◆ **Task to carry out**:
Only the pictures are omitted; repeat all other data exactly.

◆ **Provided data**:
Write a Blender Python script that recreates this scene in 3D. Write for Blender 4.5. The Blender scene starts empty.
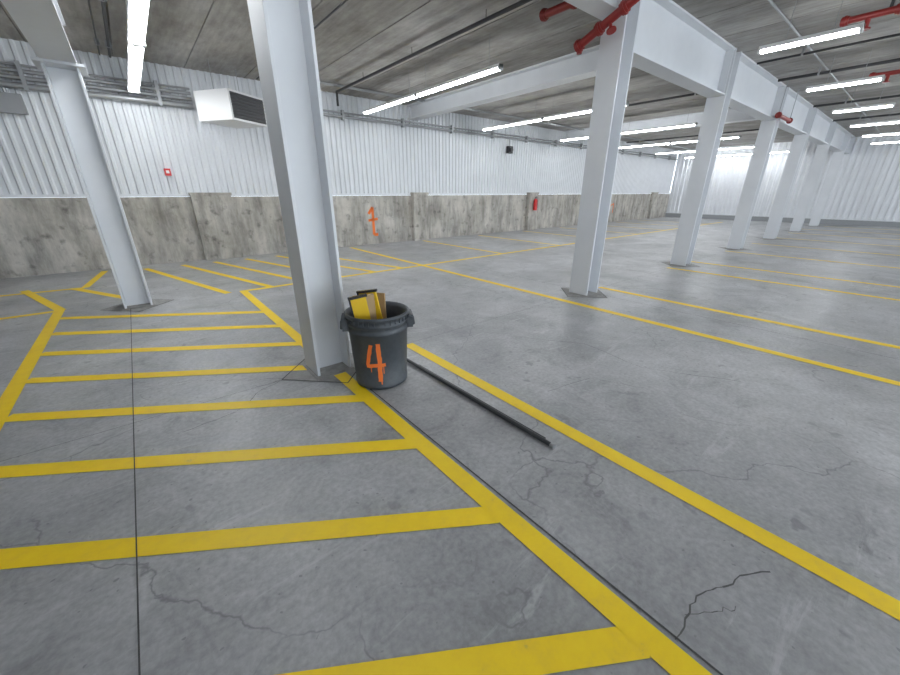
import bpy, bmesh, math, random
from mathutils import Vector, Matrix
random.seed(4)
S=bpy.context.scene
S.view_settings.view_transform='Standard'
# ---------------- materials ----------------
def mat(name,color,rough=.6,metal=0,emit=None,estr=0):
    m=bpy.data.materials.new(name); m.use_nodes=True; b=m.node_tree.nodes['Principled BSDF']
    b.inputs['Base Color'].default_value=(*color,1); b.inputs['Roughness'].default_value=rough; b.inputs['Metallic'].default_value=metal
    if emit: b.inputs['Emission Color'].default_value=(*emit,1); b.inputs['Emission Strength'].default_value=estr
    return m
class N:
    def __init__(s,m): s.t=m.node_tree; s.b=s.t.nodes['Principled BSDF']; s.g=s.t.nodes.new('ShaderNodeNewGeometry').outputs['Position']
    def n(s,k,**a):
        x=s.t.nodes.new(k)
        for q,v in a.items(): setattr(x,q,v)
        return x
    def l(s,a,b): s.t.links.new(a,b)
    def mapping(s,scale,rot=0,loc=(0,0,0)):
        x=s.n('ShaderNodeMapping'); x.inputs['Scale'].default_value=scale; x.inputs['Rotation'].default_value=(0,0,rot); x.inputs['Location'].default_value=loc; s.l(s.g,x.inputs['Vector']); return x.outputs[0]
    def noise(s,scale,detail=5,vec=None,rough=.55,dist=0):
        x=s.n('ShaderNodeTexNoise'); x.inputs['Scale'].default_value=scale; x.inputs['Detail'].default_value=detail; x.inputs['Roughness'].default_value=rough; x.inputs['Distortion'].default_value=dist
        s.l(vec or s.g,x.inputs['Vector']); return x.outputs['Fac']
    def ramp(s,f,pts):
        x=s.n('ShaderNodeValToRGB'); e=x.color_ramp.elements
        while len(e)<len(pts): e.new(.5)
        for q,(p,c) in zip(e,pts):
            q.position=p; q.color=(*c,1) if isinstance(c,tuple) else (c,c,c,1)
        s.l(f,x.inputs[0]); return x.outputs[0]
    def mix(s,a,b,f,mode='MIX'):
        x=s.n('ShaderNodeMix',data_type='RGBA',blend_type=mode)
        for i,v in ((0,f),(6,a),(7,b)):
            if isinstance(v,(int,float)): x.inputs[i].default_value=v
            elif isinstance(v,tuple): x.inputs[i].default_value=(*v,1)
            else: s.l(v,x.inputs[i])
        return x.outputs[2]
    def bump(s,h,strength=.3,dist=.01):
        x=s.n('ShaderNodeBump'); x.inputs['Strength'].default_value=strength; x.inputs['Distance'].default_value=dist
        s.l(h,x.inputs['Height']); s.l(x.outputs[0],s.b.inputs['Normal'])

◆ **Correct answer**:
Write a Blender Python script that recreates this scene in 3D. Write for Blender 4.5. The Blender scene starts empty.
import bpy, bmesh, math, random
from mathutils import Vector, Matrix
random.seed(4)
S=bpy.context.scene
S.view_settings.view_transform='Standard'
# ---------------- materials ----------------
def mat(name,color,rough=.6,metal=0,emit=None,estr=0):
    m=bpy.data.materials.new(name); m.use_nodes=True; b=m.node_tree.nodes['Principled BSDF']
    b.inputs['Base Color'].default_value=(*color,1); b.inputs['Roughness'].default_value=rough; b.inputs['Metallic'].default_value=metal
    if emit: b.inputs['Emission Color'].default_value=(*emit,1); b.inputs['Emission Strength'].default_value=estr
    return m
class N:
    def __init__(s,m): s.t=m.node_tree; s.b=s.t.nodes['Principled BSDF']; s.g=s.t.nodes.new('ShaderNodeNewGeometry').outputs['Position']
    def n(s,k,**a):
        x=s.t.nodes.new(k)
        for q,v in a.items(): setattr(x,q,v)
        return x
    def l(s,a,b): s.t.links.new(a,b)
    def mapping(s,scale,rot=0,loc=(0,0,0)):
        x=s.n('ShaderNodeMapping'); x.inputs['Scale'].default_value=scale; x.inputs['Rotation'].default_value=(0,0,rot); x.inputs['Location'].default_value=loc; s.l(s.g,x.inputs['Vector']); return x.outputs[0]
    def noise(s,scale,detail=5,vec=None,rough=.55,dist=0):
        x=s.n('ShaderNodeTexNoise'); x.inputs['Scale'].default_value=scale; x.inputs['Detail'].default_value=detail; x.inputs['Roughness'].default_value=rough; x.inputs['Distortion'].default_value=dist
        s.l(vec or s.g,x.inputs['Vector']); return x.outputs['Fac']
    def ramp(s,f,pts):
        x=s.n('ShaderNodeValToRGB'); e=x.color_ramp.elements
        while len(e)<len(pts): e.new(.5)
        for q,(p,c) in zip(e,pts):
            q.position=p; q.color=(*c,1) if isinstance(c,tuple) else (c,c,c,1)
        s.l(f,x.inputs[0]); return x.outputs[0]
    def mix(s,a,b,f,mode='MIX'):
        x=s.n('ShaderNodeMix',data_type='RGBA',blend_type=mode)
        for i,v in ((0,f),(6,a),(7,b)):
            if isinstance(v,(int,float)): x.inputs[i].default_value=v
            elif isinstance(v,tuple): x.inputs[i].default_value=(*v,1)
            else: s.l(v,x.inputs[i])
        return x.outputs[2]
    def bump(s,h,strength=.3,dist=.01):
        x=s.n('ShaderNodeBump'); x.inputs['Strength'].default_value=strength; x.inputs['Distance'].default_value=dist
        s.l(h,x.inputs['Height']); s.l(x.outputs[0],s.b.inputs['Normal'])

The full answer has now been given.